Mi siguiente gran paso fue atreverme a disfrutar del sexo concertado sin una gota de alcohol ingerida. Como era de esperar, cumplí con creces y no me costó lo más mínimo (al bolsillo si). El caso es que se disfruta más una experiencia de este tipo, a la par que uno empieza a verle más defectos a la susodicha, tanto en el trato como en la geografía femenina.
El tercer escalón lo acometí gracias a mi inserción laboral. Tanto tienes, tanto gastas. De putas de baratillo pasé a la lotería puteril (de 30 pasé a 70). Unos días me acostaba con diosas y otros eran un infierno, aquí no hay comisión que regule el negocio. Por timidez y estupidez nunca rechacé a una señorita con la que había concertado cita, por mucho que no se pareciese a la fotito de su book.
Poco a poco el morbo va desapareciendo, lo prohibido se vuelve natural y ya no excita saltarse las reglas. La comodidad de follar cuando uno quiera se vuelve en incomodidad cuando uno va descubriendo gemidos fingidos, cuando notas que no eres el primero ni el último, cuando tu cartera llora por estar vacía. La necesidad se va disipando cuando cada dos por tres te preguntan si tienes novia, que por qué no la tienes, o cuando, en el día a día, una chica se interesa por ti sin tu mover un dedo. Y los instintos animales, esos, esos malnacidos son difíciles de reprimir, sólo la voluntad los ha parado dos o tres veces, pero ya no hará falta más voluntad.

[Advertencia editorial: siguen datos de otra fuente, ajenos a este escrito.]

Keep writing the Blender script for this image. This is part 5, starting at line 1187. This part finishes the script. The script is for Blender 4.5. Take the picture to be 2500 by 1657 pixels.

Como decía, con Maxim he subido otro escalón (entre otros muchos que he omitido). De ninguna manera subiré al siguiente: más precio, más ¿calidad?, más discreción... Prefiero bajarme de la escalera. ¿Para qué más? Ya no me siento como antes, ya no estoy satisfecho, ya no estoy cómodo, ya no me llenan las señoritas de pago, nunca me han llenado el alma. Lo que no quiere decir que no haya sido una experiencia vital, un desenfreno y divertimento lleno de anécdotas, de chicas de todos los colores y de momentos únicos. Pero después de tantos prostíbulos, de tantas duchas previas, de tantos condones en la basura, de tantos engaños y desengaños, es hora de terminar. Es hora de evitar de una vez que mi dignidad se arrastre por el suelo y se regodee con ratas y cucarachas.
El sexo es un gran regalo, un premio. Es lo más íntimo, es un pecado banalizarlo. El hombre debe superar sus instintos, sus ansias de sexo, su promiscuidad. Prefiero que mi recuerdo se alimente de citas frustradas que de coños de entra paga y vete. He redescubierto lo que quiero ser y lo que no.